** Records provided **

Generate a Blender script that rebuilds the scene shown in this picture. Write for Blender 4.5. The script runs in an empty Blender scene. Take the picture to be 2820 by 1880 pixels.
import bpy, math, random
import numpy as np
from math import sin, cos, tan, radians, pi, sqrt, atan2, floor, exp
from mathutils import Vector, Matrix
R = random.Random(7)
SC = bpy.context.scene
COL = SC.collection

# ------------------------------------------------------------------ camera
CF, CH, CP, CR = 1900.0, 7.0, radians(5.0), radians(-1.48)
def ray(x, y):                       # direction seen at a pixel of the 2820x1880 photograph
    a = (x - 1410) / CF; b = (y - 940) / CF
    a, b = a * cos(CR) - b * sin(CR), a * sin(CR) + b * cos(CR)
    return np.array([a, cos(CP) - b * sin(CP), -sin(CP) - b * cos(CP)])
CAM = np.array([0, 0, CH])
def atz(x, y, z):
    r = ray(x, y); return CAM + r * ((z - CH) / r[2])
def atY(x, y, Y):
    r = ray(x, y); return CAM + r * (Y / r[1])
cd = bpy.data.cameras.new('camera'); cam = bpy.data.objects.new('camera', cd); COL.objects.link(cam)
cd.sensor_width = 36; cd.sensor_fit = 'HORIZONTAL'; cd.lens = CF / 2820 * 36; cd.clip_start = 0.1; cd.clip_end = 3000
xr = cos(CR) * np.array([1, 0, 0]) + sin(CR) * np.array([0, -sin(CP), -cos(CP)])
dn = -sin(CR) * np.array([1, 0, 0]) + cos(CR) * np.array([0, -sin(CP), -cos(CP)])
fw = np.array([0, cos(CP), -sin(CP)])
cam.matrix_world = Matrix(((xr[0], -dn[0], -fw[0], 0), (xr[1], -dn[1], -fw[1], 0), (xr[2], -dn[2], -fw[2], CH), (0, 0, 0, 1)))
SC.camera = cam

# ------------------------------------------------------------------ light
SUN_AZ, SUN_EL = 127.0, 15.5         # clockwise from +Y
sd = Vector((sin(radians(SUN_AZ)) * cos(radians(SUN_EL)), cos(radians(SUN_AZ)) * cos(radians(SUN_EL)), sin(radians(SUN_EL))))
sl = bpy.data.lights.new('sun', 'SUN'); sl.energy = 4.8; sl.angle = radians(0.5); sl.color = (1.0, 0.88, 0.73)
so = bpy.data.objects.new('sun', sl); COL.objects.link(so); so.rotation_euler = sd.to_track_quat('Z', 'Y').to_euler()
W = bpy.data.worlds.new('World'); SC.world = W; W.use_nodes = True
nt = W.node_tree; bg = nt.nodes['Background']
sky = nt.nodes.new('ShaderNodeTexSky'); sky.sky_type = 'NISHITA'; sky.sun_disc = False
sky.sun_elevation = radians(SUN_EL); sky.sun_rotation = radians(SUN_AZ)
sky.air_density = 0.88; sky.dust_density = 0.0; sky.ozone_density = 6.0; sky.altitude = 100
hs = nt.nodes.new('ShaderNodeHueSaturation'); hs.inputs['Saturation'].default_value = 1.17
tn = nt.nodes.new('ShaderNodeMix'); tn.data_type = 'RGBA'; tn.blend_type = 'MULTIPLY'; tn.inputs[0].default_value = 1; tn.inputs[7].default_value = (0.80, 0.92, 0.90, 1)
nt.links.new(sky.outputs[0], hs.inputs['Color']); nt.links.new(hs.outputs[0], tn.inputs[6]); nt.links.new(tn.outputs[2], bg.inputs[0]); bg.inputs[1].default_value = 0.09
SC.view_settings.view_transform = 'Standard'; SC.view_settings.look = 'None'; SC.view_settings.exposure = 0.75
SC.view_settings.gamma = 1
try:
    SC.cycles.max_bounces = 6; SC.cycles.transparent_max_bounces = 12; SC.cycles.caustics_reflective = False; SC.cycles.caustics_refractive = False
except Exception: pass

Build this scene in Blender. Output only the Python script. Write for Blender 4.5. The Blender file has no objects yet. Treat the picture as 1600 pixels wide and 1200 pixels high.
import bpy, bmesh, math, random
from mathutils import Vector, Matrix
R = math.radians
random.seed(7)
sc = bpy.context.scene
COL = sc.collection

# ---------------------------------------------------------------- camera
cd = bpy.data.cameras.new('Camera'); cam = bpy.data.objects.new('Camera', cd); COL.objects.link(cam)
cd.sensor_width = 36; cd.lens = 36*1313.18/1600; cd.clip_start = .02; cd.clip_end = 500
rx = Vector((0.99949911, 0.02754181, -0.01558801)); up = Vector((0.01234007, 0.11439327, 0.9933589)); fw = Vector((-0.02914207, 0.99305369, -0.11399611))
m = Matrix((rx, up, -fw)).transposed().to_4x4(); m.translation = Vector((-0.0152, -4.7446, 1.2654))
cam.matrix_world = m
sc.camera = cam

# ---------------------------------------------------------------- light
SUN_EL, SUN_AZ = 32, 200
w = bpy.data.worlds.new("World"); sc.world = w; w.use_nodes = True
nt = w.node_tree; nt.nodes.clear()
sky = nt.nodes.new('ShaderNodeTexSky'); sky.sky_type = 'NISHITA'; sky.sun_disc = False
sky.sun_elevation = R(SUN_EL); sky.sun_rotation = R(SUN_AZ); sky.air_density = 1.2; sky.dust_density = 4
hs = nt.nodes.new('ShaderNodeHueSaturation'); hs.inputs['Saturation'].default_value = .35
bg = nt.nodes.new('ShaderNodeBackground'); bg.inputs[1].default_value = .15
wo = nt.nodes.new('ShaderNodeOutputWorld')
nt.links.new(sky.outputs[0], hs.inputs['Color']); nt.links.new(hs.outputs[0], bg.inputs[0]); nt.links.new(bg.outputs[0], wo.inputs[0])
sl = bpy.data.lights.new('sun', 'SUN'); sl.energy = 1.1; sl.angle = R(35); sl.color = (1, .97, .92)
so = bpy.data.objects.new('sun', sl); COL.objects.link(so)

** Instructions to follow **
The records above should be duplicated in full, exactly as given.

** Output of the exercise **
Generate a Blender script that rebuilds the scene shown in this picture. Write for Blender 4.5. The script runs in an empty Blender scene. Take the picture to be 2820 by 1880 pixels.
import bpy, math, random
import numpy as np
from math import sin, cos, tan, radians, pi, sqrt, atan2, floor, exp
from mathutils import Vector, Matrix
R = random.Random(7)
SC = bpy.context.scene
COL = SC.collection

# ------------------------------------------------------------------ camera
CF, CH, CP, CR = 1900.0, 7.0, radians(5.0), radians(-1.48)
def ray(x, y):                       # direction seen at a pixel of the 2820x1880 photograph
    a = (x - 1410) / CF; b = (y - 940) / CF
    a, b = a * cos(CR) - b * sin(CR), a * sin(CR) + b * cos(CR)
    return np.array([a, cos(CP) - b * sin(CP), -sin(CP) - b * cos(CP)])
CAM = np.array([0, 0, CH])
def atz(x, y, z):
    r = ray(x, y); return CAM + r * ((z - CH) / r[2])
def atY(x, y, Y):
    r = ray(x, y); return CAM + r * (Y / r[1])
cd = bpy.data.cameras.new('camera'); cam = bpy.data.objects.new('camera', cd); COL.objects.link(cam)
cd.sensor_width = 36; cd.sensor_fit = 'HORIZONTAL'; cd.lens = CF / 2820 * 36; cd.clip_start = 0.1; cd.clip_end = 3000
xr = cos(CR) * np.array([1, 0, 0]) + sin(CR) * np.array([0, -sin(CP), -cos(CP)])
dn = -sin(CR) * np.array([1, 0, 0]) + cos(CR) * np.array([0, -sin(CP), -cos(CP)])
fw = np.array([0, cos(CP), -sin(CP)])
cam.matrix_world = Matrix(((xr[0], -dn[0], -fw[0], 0), (xr[1], -dn[1], -fw[1], 0), (xr[2], -dn[2], -fw[2], CH), (0, 0, 0, 1)))
SC.camera = cam

# ------------------------------------------------------------------ light
SUN_AZ, SUN_EL = 127.0, 15.5         # clockwise from +Y
sd = Vector((sin(radians(SUN_AZ)) * cos(radians(SUN_EL)), cos(radians(SUN_AZ)) * cos(radians(SUN_EL)), sin(radians(SUN_EL))))
sl = bpy.data.lights.new('sun', 'SUN'); sl.energy = 4.8; sl.angle = radians(0.5); sl.color = (1.0, 0.88, 0.73)
so = bpy.data.objects.new('sun', sl); COL.objects.link(so); so.rotation_euler = sd.to_track_quat('Z', 'Y').to_euler()
W = bpy.data.worlds.new('World'); SC.world = W; W.use_nodes = True
nt = W.node_tree; bg = nt.nodes['Background']
sky = nt.nodes.new('ShaderNodeTexSky'); sky.sky_type = 'NISHITA'; sky.sun_disc = False
sky.sun_elevation = radians(SUN_EL); sky.sun_rotation = radians(SUN_AZ)
sky.air_density = 0.88; sky.dust_density = 0.0; sky.ozone_density = 6.0; sky.altitude = 100
hs = nt.nodes.new('ShaderNodeHueSaturation'); hs.inputs['Saturation'].default_value = 1.17
tn = nt.nodes.new('ShaderNodeMix'); tn.data_type = 'RGBA'; tn.blend_type = 'MULTIPLY'; tn.inputs[0].default_value = 1; tn.inputs[7].default_value = (0.80, 0.92, 0.90, 1)
nt.links.new(sky.outputs[0], hs.inputs['Color']); nt.links.new(hs.outputs[0], tn.inputs[6]); nt.links.new(tn.outputs[2], bg.inputs[0]); bg.inputs[1].default_value = 0.09
SC.view_settings.view_transform = 'Standard'; SC.view_settings.look = 'None'; SC.view_settings.exposure = 0.75
SC.view_settings.gamma = 1
try:
    SC.cycles.max_bounces = 6; SC.cycles.transparent_max_bounces = 12; SC.cycles.caustics_reflective = False; SC.cycles.caustics_refractive = False
except Exception: pass

Build this scene in Blender. Output only the Python script. Write for Blender 4.5. The Blender file has no objects yet. Treat the picture as 1600 pixels wide and 1200 pixels high.
import bpy, bmesh, math, random
from mathutils import Vector, Matrix
R = math.radians
random.seed(7)
sc = bpy.context.scene
COL = sc.collection

# ---------------------------------------------------------------- camera
cd = bpy.data.cameras.new('Camera'); cam = bpy.data.objects.new('Camera', cd); COL.objects.link(cam)
cd.sensor_width = 36; cd.lens = 36*1313.18/1600; cd.clip_start = .02; cd.clip_end = 500
rx = Vector((0.99949911, 0.02754181, -0.01558801)); up = Vector((0.01234007, 0.11439327, 0.9933589)); fw = Vector((-0.02914207, 0.99305369, -0.11399611))
m = Matrix((rx, up, -fw)).transposed().to_4x4(); m.translation = Vector((-0.0152, -4.7446, 1.2654))
cam.matrix_world = m
sc.camera = cam

# ---------------------------------------------------------------- light
SUN_EL, SUN_AZ = 32, 200
w = bpy.data.worlds.new("World"); sc.world = w; w.use_nodes = True
nt = w.node_tree; nt.nodes.clear()
sky = nt.nodes.new('ShaderNodeTexSky'); sky.sky_type = 'NISHITA'; sky.sun_disc = False
sky.sun_elevation = R(SUN_EL); sky.sun_rotation = R(SUN_AZ); sky.air_density = 1.2; sky.dust_density = 4
hs = nt.nodes.new('ShaderNodeHueSaturation'); hs.inputs['Saturation'].default_value = .35
bg = nt.nodes.new('ShaderNodeBackground'); bg.inputs[1].default_value = .15
wo = nt.nodes.new('ShaderNodeOutputWorld')
nt.links.new(sky.outputs[0], hs.inputs['Color']); nt.links.new(hs.outputs[0], bg.inputs[0]); nt.links.new(bg.outputs[0], wo.inputs[0])
sl = bpy.data.lights.new('sun', 'SUN'); sl.energy = 1.1; sl.angle = R(35); sl.color = (1, .97, .92)
so = bpy.data.objects.new('sun', sl); COL.objects.link(so)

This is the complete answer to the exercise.